What lower for longer means for markets

Thought of the day

by Chief Investment Office 05 Jul 2019

“Lower for longer” interest rates are back with a bang. On Thursday, yields on the 10-year German government bond fell below the European Central Bank's deposit rate (-0.4%) for the first time. At the 10-year maturity, yields are negative in a further eight European countries: Switzerland, Denmark, the Netherlands, Austria, Finland, France, Belgium and Sweden. The global stock of negative yielding debt stands at a record high USD 13.4trn. In the US, 10-year yields are still positive, but have fallen by 128 basis points since last November’s peak and are back below 2%.

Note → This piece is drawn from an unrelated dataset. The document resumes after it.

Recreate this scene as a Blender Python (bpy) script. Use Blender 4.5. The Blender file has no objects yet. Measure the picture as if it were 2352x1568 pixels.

At the same time, equities continue to rally. While the US market was shut on Thursday for the 4 July holiday, S&P 500 futures traded at a record high above 3,000. But this apparently contradictory market behavior can be reconciled:

  • Fixed income markets are pricing in pre-emptive central banks rate cuts to stave off the risk of a recession, but also that renewed easing will not generate inflation. June’s dovish shifts by the Federal Reserve and the European Central Bank prompted a bounce in market measures of inflation expectations, but the rise has not proved durable. Eurozone 5y/5y inflation swaps are trading at 1.16%, close to the record low of 1.13%, and 10-year US inflation breakevens have dropped to 1.61%.
  • Equity markets are pricing in that rate cuts will succeed in prolonging the economic expansion, with little chance that central banks will need to reverse course to choke off rising inflation.
  • Equities remain attractive relative to bonds – with a global equity risk premium of 5.8% compared with a long-term average of 3.5% - and in our base case we expect equities to edge higher. But the first half will be a tough act to follow. Global equities have returned 18% year-to-date and valuations are back above their 20-year average. We think second half returns are likely to be a lot lower than in the first half.
    So, against this backdrop of lower rates for longer and more modest expected equity returns, we recommend equity approaches that generate income, like equity-buy write strategies, which work well in sideways to gently rising markets, and focusing on fundamentally strong companies that offer consistent dividend growth. An environment of pre-emptive Fed rate cuts is also likely to support carry trades. In our FX strategy, we overweight a basket of equally weighted high-yielding emerging market currencies (Indonesian rupiah, Indian rupee, South African rand) against a basket of lower-yielding currencies (Australian, New Zealand, and Taiwan dollars). Overall, our 6- to 12-month tactical positioning continues to overweight equities with a regionally selective approach. In the near term, given downside risks, we would also recommend countercyclical positions.